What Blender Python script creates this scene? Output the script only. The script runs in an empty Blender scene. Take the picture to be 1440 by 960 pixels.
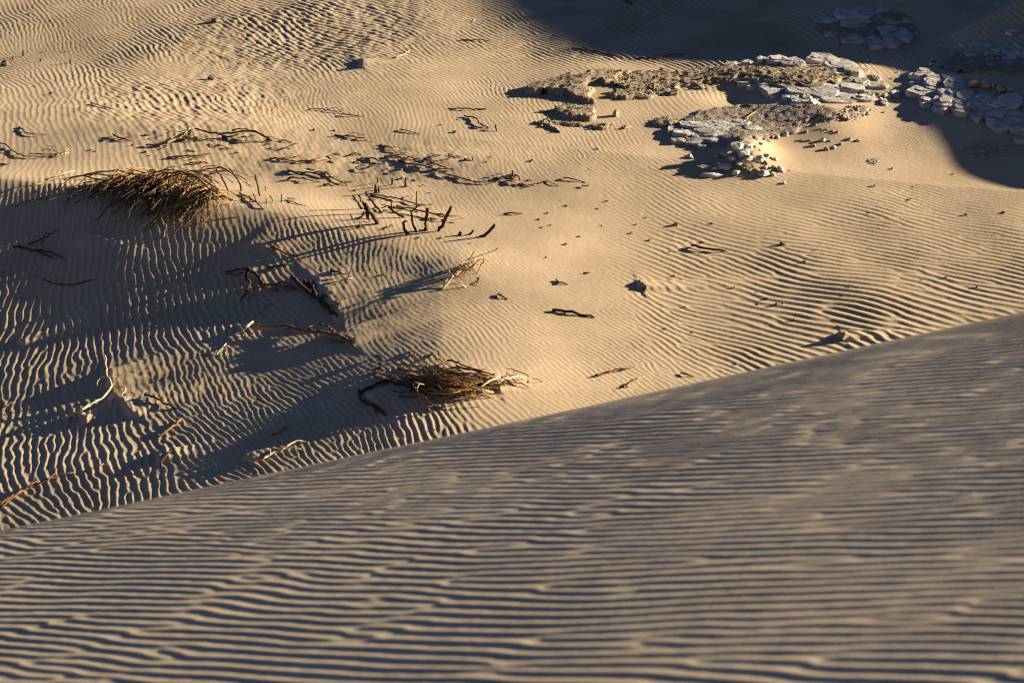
import bpy, bmesh, math, random
import numpy as np
from mathutils import Vector, Matrix

random.seed(7)
R = math.radians
SC = bpy.context.scene
COL = SC.collection

# ------------------------------------------------------------------ camera, light, exposure
CAM_Z, PITCH, LENS = 10.0, 22.0, 85.0
SUN_EL, SUN_AZ = 14.0, 18.0            # azimuth measured from +x (camera right) towards +y (away)
cam_d = bpy.data.cameras.new('camera')
cam = bpy.data.objects.new('camera', cam_d); COL.objects.link(cam)
cam.location = (0, 0, CAM_Z); cam.rotation_euler = (R(90 - PITCH), 0, 0)
cam_d.sensor_width = 36; cam_d.lens = LENS
cam_d.clip_start = 0.1; cam_d.clip_end = 2000
cam_d.dof.use_dof = True; cam_d.dof.focus_distance = 28.0; cam_d.dof.aperture_fstop = 5.6
SC.camera = cam

SUNV = Vector((math.cos(R(SUN_EL)) * math.cos(R(SUN_AZ)), math.cos(R(SUN_EL)) * math.sin(R(SUN_AZ)), math.sin(R(SUN_EL))))
W = bpy.data.worlds.new('World'); SC.world = W; W.use_nodes = True
nt = W.node_tree
sky = nt.nodes.new('ShaderNodeTexSky'); sky.sky_type = 'NISHITA'; sky.sun_disc = False
sky.sun_elevation = R(SUN_EL); sky.sun_rotation = R(90 - SUN_AZ)
sky.air_density = 0.23; sky.dust_density = 0.0; sky.ozone_density = 2.8
nt.links.new(sky.outputs[0], nt.nodes['Background'].inputs[0])
nt.nodes['Background'].inputs[1].default_value = 0.05
sl = bpy.data.lights.new('sun', 'SUN'); so = bpy.data.objects.new('sun', sl); COL.objects.link(so)
sl.energy = 5.0; sl.angle = R(0.6); sl.color = (1.0, 0.86, 0.62)
so.rotation_euler = SUNV.to_track_quat('Z', 'Y').to_euler(); so.location = (30, 20, 30)
SC.view_settings.view_transform = 'Standard'; SC.view_settings.look = 'None'
SC.cycles.diffuse_bounces = 1; SC.cycles.filter_width = 1.15
SC.view_settings.gamma = 1.0; SC.view_settings.exposure = 1.87

# ------------------------------------------------------------------ noise
_rng = np.random.RandomState(5)
_GA = _rng.rand(256, 256) * 2 * np.pi
_GX, _GY = np.cos(_GA), np.sin(_GA)
def pn(x, y, seed=0):
    x = np.asarray(x, float) + seed * 17.37; y = np.asarray(y, float) + seed * 9.71
    xi = np.floor(x).astype(int); yi = np.floor(y).astype(int)
    fx = x - xi; fy = y - yi
    u = fx * fx * fx * (fx * (fx * 6 - 15) + 10); v = fy * fy * fy * (fy * (fy * 6 - 15) + 10)
    def g(ix, iy, dx, dy):
        a = (ix + 57 * 0) & 255; b = iy & 255
        return _GX[a, b] * dx + _GY[a, b] * dy
    n0 = g(xi, yi, fx, fy) * (1 - u) + g(xi + 1, yi, fx - 1, fy) * u
    n1 = g(xi, yi + 1, fx, fy - 1) * (1 - u) + g(xi + 1, yi + 1, fx - 1, fy - 1) * u
    return (n0 * (1 - v) + n1 * v) * 1.5
def fbm(x, y, oct=3, seed=0):
    s = 0; a = 1.0; f = 1.0
    for i in range(oct):
        s = s + a * pn(np.asarray(x) * f, np.asarray(y) * f, seed + i * 3); a *= 0.5; f *= 2.03
    return s
def sst(a, b, x):
    t = np.clip((x - a) / (b - a), 0, 1); return t * t * (3 - 2 * t)

# ------------------------------------------------------------------ pixel of the photograph -> ray / flat ground
FPX = 1440 * LENS / 36
cp, sp_ = math.cos(R(PITCH)), math.sin(R(PITCH))
def ray(u, v):
    a = (u - 720) / FPX; b = (480 - v) / FPX
    return np.array([a, cp + b * sp_, -sp_ + b * cp])
def G(u, v, z=0.0):
    d = ray(u, v); t = (z - CAM_Z) / d[2]
    return d[0] * t, d[1] * t

# ------------------------------------------------------------------ macro relief of the valley floor
def interp_s(x, xs, ys):
    return np.interp(x, xs, ys)
def smooth_table(xs, ys, w, lo, hi, n=600):
    g = np.linspace(lo, hi, n); v = np.interp(g, xs, ys)
    k = np.exp(-0.5 * (np.arange(-60, 61) * (hi - lo) / n / w) ** 2); k /= k.sum()
    vp = np.pad(v, 60, mode='edge')
    return g, np.convolve(vp, k, 'valid')
RIDGE = smooth_table([17, 20, 22.4, 24.2, 25.6, 27.2, 28.2, 29.2, 30.1, 31, 32.5], [-1.4, -1.4, -1.1, -0.9, -0.75, -1.0, -1.7, -3.0, -5.2, -8.2, -13], 0.35, 15, 38)
TANE = math.tan(R(SUN_EL)); cA, sA = math.cos(R(SUN_AZ)), math.sin(R(SUN_AZ))
EDGE_PX = [(1440, 268), (1330, 218), (1265, 172), (1250, 148), (1246, 128), (1200, 104), (1060, 97), (960, 90), (900, 84), (825, 70), (748, 30), (680, -20)]
# sharp little scarps: the right side is heaped, the left side falls away: (polyline px, height, width, tail)
SCARPS = [
    ([(425, 384), (440, 404), (458, 424), (472, 444), (480, 462)], 0.10, 0.05, 1.0),
    ([(342, 372), (350, 388), (366, 402)], 0.03, 0.06, 0.5),
    ([(510, 552), (522, 570), (546, 588)], 0.055, 0.04, 0.8),
    ([(336, 346), (368, 352), (396, 364)], 0.04, 0.05, 0.4),
    ([(160, 558), (170, 580), (200, 592)], 0.075, 0.05, 0.5),
    ([(470, 470), (484, 480), (500, 492)], 0.08, 0.04, 0.6),
    ([(148, 520), (156, 540), (160, 554)], 0.09, 0.05, 0.6),
    ([(104, 586), (114, 602)], 0.07, 0.05, 0.3),
    ([(228, 632), (222, 655)], 0.06, 0.04, 0.4),
    ([(345, 640), (352, 652)], 0.06, 0.04, 0.4),
    ([(24, 478), (32, 490)], 0.06, 0.05, 0.3),
    ([(896, 398), (904, 412)], 0.07, 0.02, 0.5),
    ([(500, 86), (511, 97)], 0.07, 0.03, 0.5),
    ([(690, 542), (704, 560)], 0.05, 0.03, 0.4),
    ([(1182, 468), (1190, 482)], 0.06, 0.02, 0.5),
    ([(122, 330), (100, 350)], 0.05, 0.05, 0.4),
]
def seg_dist(X, Y, pts):
    best = np.full(X.shape, 1e9); sgn = np.zeros(X.shape); tt = np.zeros(X.shape)
    n = len(pts) - 1
    for i in range(n):
        ax, ay = pts[i]; bx, by = pts[i + 1]
        dx, dy = bx - ax, by - ay; L2 = dx * dx + dy * dy
        t = ((X - ax) * dx + (Y - ay) * dy) / L2
        tc = np.clip(t, 0, 1)
        d = np.hypot(X - ax - tc * dx, Y - ay - tc * dy)
        cr = dx * (Y - ay) - dy * (X - ax)
        m = d < best
        best = np.where(m, d, best); sgn = np.where(m, np.sign(cr), sgn); tt = np.where(m, (i + tc) / n, tt)
    return best, sgn, tt
BLOBS = [  # px, radius x, radius y, height: hummocks and the raised rock shelves
    (235, 285, 1.3, 1.3, 0.05), (640, 545, 0.75, 0.5, 0.05), (710, 350, 1.2, 1.5, 0.06),
    (645, 380, 0.4, 0.5, 0.05), (470, 300, 1.1, 0.7, 0.02),
    (850, 120, 1.1, 1.2, 0.10), (1130, 118, 1.5, 1.1, 0.20), (1050, 220, 0.36, 0.6, 0.19), (1000, 185, .8, .8, .06),
    (1390, 150, 1.25, 2.0, 0.24), (1400, 85, 1.0, 1.5, 0.10), (1210, 40, .9, 1.6, 0.12), (1160, 165, 0.8, .7, .12),
    (1045, 138, 0.45, 0.6, -0.10), (620, 232, .9, .5, .08), (300, 190, 1.4, 0.8, .10), (420, 240, 0.8, .5, .07),
    (560, 640, 1.1, 0.7, -0.10), (1180, 190, .5, .5, .06),
]
_RD = np.gradient(RIDGE[1], RIDGE[0])
def Hbase(X, Y):
    X = np.asarray(X, float); Y = np.asarray(Y, float)
    xr = np.interp(Y, *RIDGE) + 0.18 * pn(Y * 0.5, Y * 0 + 3.3, 2)
    k = 1.0 / (cA + sA * np.maximum(-np.interp(Y, RIDGE[0], _RD), -0.2))
    d = xr - X
    w = 0.40
    dd = w * np.logaddexp(0, d / w) * k
    Dm = 4.2
    z = -Dm * (1 - np.exp(-np.interp(Y, [21.5, 24.0, 26.0, 28.5], [0.207, 0.210, 0.206, 0.199]) * dd / Dm))
    r = np.maximum(X - xr, 0)
    z = z - 0.20 * (1 - np.exp(-r * 0.05 / 0.20)) * sst(34, 30, Y)
    z = z + 0.055 * (0.9 * np.logaddexp(0, (np.minimum(r, 11) - 3.2) / 0.9)) * sst(35.5, 26, Y)
    z = z + 0.060 * (-0.9 * np.logaddexp(0, (0.6 - np.maximum(X, -12)) / 0.9)) * sst(32, 39, Y)
    # upper right dune face leans away from the sun
    z = z + 0.055 * np.clip(X - 0.6, 0, 12) * sst(36.5, 40, Y)
    z = z + 0.05 * pn(X * 0.33, Y * 0.22, 4) + 0.012 * pn(X * 0.95, Y * 0.7, 8)
    return z
_T0 = np.linspace(18.0, 44, 700); _GM = {}
def Gm(u, v):
    """pixel -> point of the smooth valley floor"""
    if (u, v) not in _GM:
        d = ray(u, v); t = _T0 / d[1]
        x = d[0] * t; z = CAM_Z + d[2] * t
        k = max(1, int(np.argmax(z < Hbase(x, _T0))))
        _GM[(u, v)] = (float(x[k]), float(_T0[k]))
    return _GM[(u, v)]
def blob(X, Y, u, v, rx, ry, p=1.0):
    x0, y0 = Gm(u, v)
    return np.exp(-(((X - x0) / rx) ** 2 + ((Y - y0) / ry) ** 2) ** p)
_e = [Gm(*p) for p in EDGE_PX]
_ez = np.array([float(Hbase(np.array([x]), np.array([y]))[0]) for x, y in _e])
ET = np.array([-x * sA + y * cA for x, y in _e]); EL_ = np.array([x * cA + y * sA for x, y in _e])
_o = np.argsort(ET); ET, EL_ = ET[_o], EL_[_o] - _ez[_o] / TANE
EDGE = smooth_table(np.concatenate([[ET[0] - 1.2], ET]), np.concatenate([[EL_[0] + 3.0], EL_]), 0.12, ET[0] - 3, ET[-1] + 3, 900)

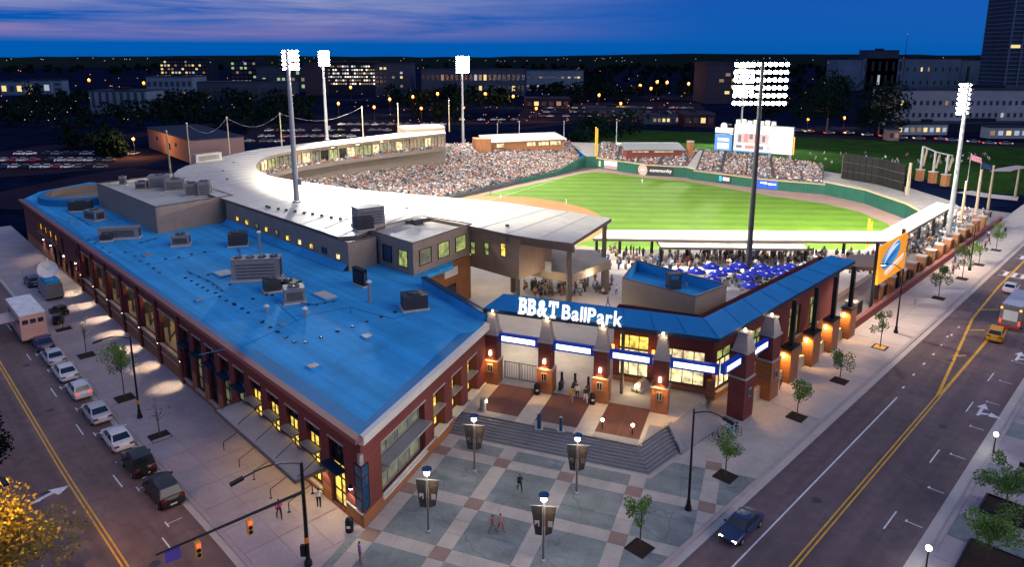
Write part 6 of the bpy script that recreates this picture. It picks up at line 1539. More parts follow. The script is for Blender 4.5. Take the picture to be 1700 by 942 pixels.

Stated exercise:
Repeat, word for word and with no pictures, only the lines running from the beginning of the data to the line that contains "SC.view_settings.gamma = 1.0;".

Exercise response:
What Blender Python script creates this scene? Output the script only. The script runs in an empty Blender scene. Take the picture to be 1440 by 960 pixels.
import bpy, bmesh, math, random
import numpy as np
from mathutils import Vector, Matrix

random.seed(7)
R = math.radians
SC = bpy.context.scene
COL = SC.collection

# ------------------------------------------------------------------ camera, light, exposure
CAM_Z, PITCH, LENS = 10.0, 22.0, 85.0
SUN_EL, SUN_AZ = 14.0, 18.0            # azimuth measured from +x (camera right) towards +y (away)
cam_d = bpy.data.cameras.new('camera')
cam = bpy.data.objects.new('camera', cam_d); COL.objects.link(cam)
cam.location = (0, 0, CAM_Z); cam.rotation_euler = (R(90 - PITCH), 0, 0)
cam_d.sensor_width = 36; cam_d.lens = LENS
cam_d.clip_start = 0.1; cam_d.clip_end = 2000
cam_d.dof.use_dof = True; cam_d.dof.focus_distance = 28.0; cam_d.dof.aperture_fstop = 5.6
SC.camera = cam

SUNV = Vector((math.cos(R(SUN_EL)) * math.cos(R(SUN_AZ)), math.cos(R(SUN_EL)) * math.sin(R(SUN_AZ)), math.sin(R(SUN_EL))))
W = bpy.data.worlds.new('World'); SC.world = W; W.use_nodes = True
nt = W.node_tree
sky = nt.nodes.new('ShaderNodeTexSky'); sky.sky_type = 'NISHITA'; sky.sun_disc = False
sky.sun_elevation = R(SUN_EL); sky.sun_rotation = R(90 - SUN_AZ)
sky.air_density = 0.23; sky.dust_density = 0.0; sky.ozone_density = 2.8
nt.links.new(sky.outputs[0], nt.nodes['Background'].inputs[0])
nt.nodes['Background'].inputs[1].default_value = 0.05
sl = bpy.data.lights.new('sun', 'SUN'); so = bpy.data.objects.new('sun', sl); COL.objects.link(so)
sl.energy = 5.0; sl.angle = R(0.6); sl.color = (1.0, 0.86, 0.62)
so.rotation_euler = SUNV.to_track_quat('Z', 'Y').to_euler(); so.location = (30, 20, 30)
SC.view_settings.view_transform = 'Standard'; SC.view_settings.look = 'None'
SC.cycles.diffuse_bounces = 1; SC.cycles.filter_width = 1.15
SC.view_settings.gamma = 1.0; SC.view_settings.exposure = 1.87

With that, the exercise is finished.